**PROMPT**
Below are records; please set down exactly the lines from the first through the one containing "part(g, 'lit_room', LITDORM, parent=wv)".

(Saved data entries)
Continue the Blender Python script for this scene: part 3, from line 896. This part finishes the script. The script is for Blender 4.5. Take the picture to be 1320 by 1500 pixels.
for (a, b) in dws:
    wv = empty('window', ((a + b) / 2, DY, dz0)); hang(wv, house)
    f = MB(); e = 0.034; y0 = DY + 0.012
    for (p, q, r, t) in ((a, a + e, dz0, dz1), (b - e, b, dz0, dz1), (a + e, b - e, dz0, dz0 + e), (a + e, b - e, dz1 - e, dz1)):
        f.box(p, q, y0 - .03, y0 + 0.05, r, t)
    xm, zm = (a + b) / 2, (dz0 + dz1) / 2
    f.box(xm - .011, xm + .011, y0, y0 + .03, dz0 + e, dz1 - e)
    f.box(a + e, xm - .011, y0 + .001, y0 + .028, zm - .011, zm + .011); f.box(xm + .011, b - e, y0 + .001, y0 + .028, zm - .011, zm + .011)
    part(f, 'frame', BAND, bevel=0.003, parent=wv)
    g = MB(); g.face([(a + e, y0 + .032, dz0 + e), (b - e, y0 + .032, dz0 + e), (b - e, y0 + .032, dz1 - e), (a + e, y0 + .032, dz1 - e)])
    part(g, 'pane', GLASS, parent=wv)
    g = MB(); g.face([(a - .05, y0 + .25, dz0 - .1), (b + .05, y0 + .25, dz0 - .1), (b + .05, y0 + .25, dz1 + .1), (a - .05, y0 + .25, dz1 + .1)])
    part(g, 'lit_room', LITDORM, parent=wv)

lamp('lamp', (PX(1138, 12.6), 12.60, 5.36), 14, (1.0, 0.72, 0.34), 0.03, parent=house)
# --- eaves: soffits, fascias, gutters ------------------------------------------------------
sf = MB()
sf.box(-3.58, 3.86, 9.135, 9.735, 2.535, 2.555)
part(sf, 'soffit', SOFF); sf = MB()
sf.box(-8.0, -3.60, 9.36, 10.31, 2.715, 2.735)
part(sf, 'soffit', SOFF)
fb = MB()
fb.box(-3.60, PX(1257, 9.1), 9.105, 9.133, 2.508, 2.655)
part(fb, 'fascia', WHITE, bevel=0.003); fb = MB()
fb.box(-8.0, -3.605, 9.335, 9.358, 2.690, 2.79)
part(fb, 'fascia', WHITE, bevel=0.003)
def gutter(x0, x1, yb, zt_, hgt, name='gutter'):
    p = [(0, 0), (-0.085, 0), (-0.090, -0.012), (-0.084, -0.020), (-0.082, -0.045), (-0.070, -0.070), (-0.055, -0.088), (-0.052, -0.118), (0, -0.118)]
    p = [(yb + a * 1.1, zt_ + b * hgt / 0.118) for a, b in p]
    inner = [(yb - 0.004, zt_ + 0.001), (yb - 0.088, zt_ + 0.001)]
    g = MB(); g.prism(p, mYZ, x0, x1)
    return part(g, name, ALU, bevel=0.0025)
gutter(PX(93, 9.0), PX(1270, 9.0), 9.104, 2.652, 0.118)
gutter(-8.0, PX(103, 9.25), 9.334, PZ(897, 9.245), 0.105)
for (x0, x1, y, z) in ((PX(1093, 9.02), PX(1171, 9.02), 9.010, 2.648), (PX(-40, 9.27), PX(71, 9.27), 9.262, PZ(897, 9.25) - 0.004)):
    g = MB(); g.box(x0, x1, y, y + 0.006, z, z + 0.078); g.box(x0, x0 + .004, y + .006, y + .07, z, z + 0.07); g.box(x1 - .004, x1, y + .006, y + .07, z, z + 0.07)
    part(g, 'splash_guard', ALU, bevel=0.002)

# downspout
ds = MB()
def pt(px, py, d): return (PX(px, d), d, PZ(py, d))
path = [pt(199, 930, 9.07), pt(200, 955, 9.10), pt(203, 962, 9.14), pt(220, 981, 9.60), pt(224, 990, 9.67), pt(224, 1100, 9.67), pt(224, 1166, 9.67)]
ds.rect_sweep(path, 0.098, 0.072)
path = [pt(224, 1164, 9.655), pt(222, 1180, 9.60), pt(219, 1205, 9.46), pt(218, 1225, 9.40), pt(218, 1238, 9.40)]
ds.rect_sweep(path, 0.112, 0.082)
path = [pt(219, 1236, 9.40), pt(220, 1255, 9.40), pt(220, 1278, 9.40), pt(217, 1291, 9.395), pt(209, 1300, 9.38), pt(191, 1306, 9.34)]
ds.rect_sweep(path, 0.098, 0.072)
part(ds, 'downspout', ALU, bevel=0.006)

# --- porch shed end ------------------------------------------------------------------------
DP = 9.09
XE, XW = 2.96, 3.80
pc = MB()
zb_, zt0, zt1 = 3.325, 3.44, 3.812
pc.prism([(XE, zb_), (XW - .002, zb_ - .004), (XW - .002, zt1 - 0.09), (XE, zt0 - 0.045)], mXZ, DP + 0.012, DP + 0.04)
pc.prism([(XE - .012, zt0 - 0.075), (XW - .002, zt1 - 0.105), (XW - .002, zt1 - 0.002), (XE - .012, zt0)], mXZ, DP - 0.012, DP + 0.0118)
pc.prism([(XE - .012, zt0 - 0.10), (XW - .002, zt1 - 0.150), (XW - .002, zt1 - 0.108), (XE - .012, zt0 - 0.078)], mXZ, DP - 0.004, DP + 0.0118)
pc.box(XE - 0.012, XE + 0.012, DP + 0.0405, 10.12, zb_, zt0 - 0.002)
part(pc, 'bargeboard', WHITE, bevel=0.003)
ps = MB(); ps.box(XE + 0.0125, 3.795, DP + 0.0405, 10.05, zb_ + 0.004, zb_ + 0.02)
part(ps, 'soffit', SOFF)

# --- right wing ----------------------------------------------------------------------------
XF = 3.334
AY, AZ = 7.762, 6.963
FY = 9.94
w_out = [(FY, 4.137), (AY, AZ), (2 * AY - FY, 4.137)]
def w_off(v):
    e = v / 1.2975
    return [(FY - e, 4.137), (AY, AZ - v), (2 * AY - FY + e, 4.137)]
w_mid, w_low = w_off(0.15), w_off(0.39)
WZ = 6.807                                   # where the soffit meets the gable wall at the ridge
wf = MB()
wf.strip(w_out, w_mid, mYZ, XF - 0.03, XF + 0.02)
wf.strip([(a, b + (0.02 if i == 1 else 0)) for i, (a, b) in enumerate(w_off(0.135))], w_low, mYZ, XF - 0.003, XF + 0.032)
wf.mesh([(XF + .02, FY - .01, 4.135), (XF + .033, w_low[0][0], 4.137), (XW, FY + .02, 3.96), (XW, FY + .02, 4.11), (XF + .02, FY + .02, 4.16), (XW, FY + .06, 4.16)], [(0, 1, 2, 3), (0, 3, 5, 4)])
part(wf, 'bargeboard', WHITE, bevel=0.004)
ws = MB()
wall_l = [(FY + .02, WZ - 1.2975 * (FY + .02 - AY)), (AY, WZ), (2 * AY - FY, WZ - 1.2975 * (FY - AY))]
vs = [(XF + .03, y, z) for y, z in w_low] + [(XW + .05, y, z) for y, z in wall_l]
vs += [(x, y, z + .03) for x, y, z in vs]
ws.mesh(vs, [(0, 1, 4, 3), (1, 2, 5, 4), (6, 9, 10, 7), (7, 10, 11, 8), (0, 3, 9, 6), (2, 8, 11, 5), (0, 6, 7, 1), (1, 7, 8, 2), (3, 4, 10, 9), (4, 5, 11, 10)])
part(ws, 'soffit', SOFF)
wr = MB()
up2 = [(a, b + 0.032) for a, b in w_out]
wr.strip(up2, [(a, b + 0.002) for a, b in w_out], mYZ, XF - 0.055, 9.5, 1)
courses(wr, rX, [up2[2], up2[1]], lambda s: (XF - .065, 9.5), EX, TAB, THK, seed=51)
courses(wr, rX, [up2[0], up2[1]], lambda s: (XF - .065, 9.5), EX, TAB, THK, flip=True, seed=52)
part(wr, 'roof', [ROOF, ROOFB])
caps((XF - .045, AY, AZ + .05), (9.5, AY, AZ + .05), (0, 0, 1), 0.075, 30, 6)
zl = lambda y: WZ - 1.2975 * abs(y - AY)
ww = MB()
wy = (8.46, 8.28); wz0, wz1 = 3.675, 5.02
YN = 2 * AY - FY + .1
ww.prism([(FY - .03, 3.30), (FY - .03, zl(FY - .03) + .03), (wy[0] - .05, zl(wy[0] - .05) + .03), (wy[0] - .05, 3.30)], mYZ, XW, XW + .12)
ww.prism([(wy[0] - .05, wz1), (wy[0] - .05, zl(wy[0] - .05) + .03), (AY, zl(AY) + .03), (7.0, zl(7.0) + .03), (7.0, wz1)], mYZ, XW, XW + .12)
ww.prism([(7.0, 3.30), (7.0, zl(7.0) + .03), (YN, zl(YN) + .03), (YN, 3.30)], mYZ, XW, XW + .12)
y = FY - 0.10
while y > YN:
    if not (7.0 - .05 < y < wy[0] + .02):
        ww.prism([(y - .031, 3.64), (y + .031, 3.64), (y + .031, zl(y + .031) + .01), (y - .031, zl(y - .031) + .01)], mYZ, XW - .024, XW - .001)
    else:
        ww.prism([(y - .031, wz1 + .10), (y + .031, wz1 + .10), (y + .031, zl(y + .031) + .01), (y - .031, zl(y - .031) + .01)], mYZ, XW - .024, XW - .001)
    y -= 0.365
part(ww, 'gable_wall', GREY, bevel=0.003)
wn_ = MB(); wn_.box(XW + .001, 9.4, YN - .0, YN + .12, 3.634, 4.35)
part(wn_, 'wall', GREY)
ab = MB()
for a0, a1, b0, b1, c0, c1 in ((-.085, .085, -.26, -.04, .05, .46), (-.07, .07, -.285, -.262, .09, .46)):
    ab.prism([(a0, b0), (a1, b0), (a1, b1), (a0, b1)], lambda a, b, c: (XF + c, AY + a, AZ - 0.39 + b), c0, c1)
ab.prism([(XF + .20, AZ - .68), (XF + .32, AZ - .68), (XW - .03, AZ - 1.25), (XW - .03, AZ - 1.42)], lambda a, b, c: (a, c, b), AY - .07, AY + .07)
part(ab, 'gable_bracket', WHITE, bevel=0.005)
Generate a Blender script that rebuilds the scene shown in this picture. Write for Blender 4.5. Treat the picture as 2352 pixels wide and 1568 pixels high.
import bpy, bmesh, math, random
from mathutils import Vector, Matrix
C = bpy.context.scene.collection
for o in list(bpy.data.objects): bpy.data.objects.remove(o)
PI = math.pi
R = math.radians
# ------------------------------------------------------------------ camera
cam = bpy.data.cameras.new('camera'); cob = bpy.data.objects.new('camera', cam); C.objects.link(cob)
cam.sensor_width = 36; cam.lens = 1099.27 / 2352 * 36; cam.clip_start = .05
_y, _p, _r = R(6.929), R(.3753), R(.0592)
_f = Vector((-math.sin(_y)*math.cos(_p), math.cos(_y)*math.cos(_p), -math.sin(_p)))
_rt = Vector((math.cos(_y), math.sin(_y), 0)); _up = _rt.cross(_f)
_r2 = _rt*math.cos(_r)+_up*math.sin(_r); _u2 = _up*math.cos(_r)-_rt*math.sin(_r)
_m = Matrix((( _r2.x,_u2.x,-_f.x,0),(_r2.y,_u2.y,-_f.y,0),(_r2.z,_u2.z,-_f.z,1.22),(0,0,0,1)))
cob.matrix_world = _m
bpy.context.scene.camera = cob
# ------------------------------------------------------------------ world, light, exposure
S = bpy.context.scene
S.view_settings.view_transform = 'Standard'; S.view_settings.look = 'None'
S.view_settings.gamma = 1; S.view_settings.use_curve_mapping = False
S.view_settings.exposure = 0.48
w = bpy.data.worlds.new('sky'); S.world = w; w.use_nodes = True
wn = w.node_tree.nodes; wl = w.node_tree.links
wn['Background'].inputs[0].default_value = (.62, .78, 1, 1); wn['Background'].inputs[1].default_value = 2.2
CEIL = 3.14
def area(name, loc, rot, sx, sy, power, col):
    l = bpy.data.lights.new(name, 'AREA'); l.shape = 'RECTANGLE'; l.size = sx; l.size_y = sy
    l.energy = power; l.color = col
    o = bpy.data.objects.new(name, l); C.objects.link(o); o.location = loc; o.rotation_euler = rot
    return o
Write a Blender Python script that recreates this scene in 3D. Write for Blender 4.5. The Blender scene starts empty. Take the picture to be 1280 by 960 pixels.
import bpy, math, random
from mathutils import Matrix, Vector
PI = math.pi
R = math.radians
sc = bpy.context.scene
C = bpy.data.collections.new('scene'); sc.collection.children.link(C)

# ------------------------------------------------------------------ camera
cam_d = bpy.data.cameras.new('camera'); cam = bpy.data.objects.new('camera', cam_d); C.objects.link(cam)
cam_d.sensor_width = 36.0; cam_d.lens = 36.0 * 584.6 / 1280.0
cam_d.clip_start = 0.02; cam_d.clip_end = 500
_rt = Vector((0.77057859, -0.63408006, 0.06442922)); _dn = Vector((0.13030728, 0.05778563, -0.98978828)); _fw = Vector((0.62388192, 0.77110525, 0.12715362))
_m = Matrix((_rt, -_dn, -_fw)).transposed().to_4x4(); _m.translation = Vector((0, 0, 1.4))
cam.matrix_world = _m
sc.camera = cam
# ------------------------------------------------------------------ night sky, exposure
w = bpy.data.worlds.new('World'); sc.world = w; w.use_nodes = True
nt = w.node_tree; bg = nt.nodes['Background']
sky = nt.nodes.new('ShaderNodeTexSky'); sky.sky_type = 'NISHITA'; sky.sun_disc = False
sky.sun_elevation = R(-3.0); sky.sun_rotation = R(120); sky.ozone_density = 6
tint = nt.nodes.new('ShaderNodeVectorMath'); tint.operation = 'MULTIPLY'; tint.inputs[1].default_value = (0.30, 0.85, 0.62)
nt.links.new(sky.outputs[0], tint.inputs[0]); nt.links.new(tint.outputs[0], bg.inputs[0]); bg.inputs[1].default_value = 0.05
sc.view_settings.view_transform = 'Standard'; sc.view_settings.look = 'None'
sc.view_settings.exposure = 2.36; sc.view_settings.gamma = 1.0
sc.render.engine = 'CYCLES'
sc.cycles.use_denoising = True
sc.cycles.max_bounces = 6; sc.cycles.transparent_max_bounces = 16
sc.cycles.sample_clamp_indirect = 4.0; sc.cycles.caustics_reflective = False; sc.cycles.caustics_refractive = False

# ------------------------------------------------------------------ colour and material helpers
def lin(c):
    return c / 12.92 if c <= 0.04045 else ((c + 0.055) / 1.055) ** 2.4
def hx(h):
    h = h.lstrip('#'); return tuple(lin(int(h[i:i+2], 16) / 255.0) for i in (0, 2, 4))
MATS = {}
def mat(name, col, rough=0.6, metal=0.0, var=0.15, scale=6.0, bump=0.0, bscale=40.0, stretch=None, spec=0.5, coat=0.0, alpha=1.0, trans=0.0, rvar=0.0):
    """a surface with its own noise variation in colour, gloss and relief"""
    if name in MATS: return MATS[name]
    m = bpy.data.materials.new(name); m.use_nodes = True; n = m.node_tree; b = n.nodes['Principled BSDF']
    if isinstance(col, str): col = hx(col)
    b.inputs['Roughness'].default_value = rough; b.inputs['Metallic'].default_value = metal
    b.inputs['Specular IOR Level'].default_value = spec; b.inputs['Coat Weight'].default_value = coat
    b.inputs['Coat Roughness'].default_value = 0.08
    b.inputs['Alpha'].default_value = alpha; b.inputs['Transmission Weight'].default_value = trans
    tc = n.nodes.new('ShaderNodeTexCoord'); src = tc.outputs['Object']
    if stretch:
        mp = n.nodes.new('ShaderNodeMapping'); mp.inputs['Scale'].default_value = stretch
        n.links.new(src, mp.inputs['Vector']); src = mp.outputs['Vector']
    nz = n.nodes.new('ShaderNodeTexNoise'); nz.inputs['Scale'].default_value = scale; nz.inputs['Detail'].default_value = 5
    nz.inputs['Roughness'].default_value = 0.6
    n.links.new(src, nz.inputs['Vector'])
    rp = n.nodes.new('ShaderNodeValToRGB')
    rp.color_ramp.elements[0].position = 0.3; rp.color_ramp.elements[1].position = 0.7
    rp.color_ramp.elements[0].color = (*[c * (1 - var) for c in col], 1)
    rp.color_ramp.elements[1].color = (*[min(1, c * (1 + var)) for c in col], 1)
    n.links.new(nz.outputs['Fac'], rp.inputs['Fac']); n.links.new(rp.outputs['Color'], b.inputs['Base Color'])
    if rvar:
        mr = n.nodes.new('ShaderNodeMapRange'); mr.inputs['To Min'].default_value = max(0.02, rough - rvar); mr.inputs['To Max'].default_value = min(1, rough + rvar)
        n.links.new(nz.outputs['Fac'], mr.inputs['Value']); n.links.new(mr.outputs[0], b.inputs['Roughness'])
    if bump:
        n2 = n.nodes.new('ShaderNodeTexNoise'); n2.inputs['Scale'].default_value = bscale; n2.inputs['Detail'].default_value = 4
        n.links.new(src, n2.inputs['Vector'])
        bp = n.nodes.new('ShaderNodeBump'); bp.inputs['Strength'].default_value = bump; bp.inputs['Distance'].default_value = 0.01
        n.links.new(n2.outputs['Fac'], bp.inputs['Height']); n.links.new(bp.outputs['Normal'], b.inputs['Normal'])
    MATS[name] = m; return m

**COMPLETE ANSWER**
Continue the Blender Python script for this scene: part 3, from line 896. This part finishes the script. The script is for Blender 4.5. Take the picture to be 1320 by 1500 pixels.
for (a, b) in dws:
    wv = empty('window', ((a + b) / 2, DY, dz0)); hang(wv, house)
    f = MB(); e = 0.034; y0 = DY + 0.012
    for (p, q, r, t) in ((a, a + e, dz0, dz1), (b - e, b, dz0, dz1), (a + e, b - e, dz0, dz0 + e), (a + e, b - e, dz1 - e, dz1)):
        f.box(p, q, y0 - .03, y0 + 0.05, r, t)
    xm, zm = (a + b) / 2, (dz0 + dz1) / 2
    f.box(xm - .011, xm + .011, y0, y0 + .03, dz0 + e, dz1 - e)
    f.box(a + e, xm - .011, y0 + .001, y0 + .028, zm - .011, zm + .011); f.box(xm + .011, b - e, y0 + .001, y0 + .028, zm - .011, zm + .011)
    part(f, 'frame', BAND, bevel=0.003, parent=wv)
    g = MB(); g.face([(a + e, y0 + .032, dz0 + e), (b - e, y0 + .032, dz0 + e), (b - e, y0 + .032, dz1 - e), (a + e, y0 + .032, dz1 - e)])
    part(g, 'pane', GLASS, parent=wv)
    g = MB(); g.face([(a - .05, y0 + .25, dz0 - .1), (b + .05, y0 + .25, dz0 - .1), (b + .05, y0 + .25, dz1 + .1), (a - .05, y0 + .25, dz1 + .1)])
    part(g, 'lit_room', LITDORM, parent=wv)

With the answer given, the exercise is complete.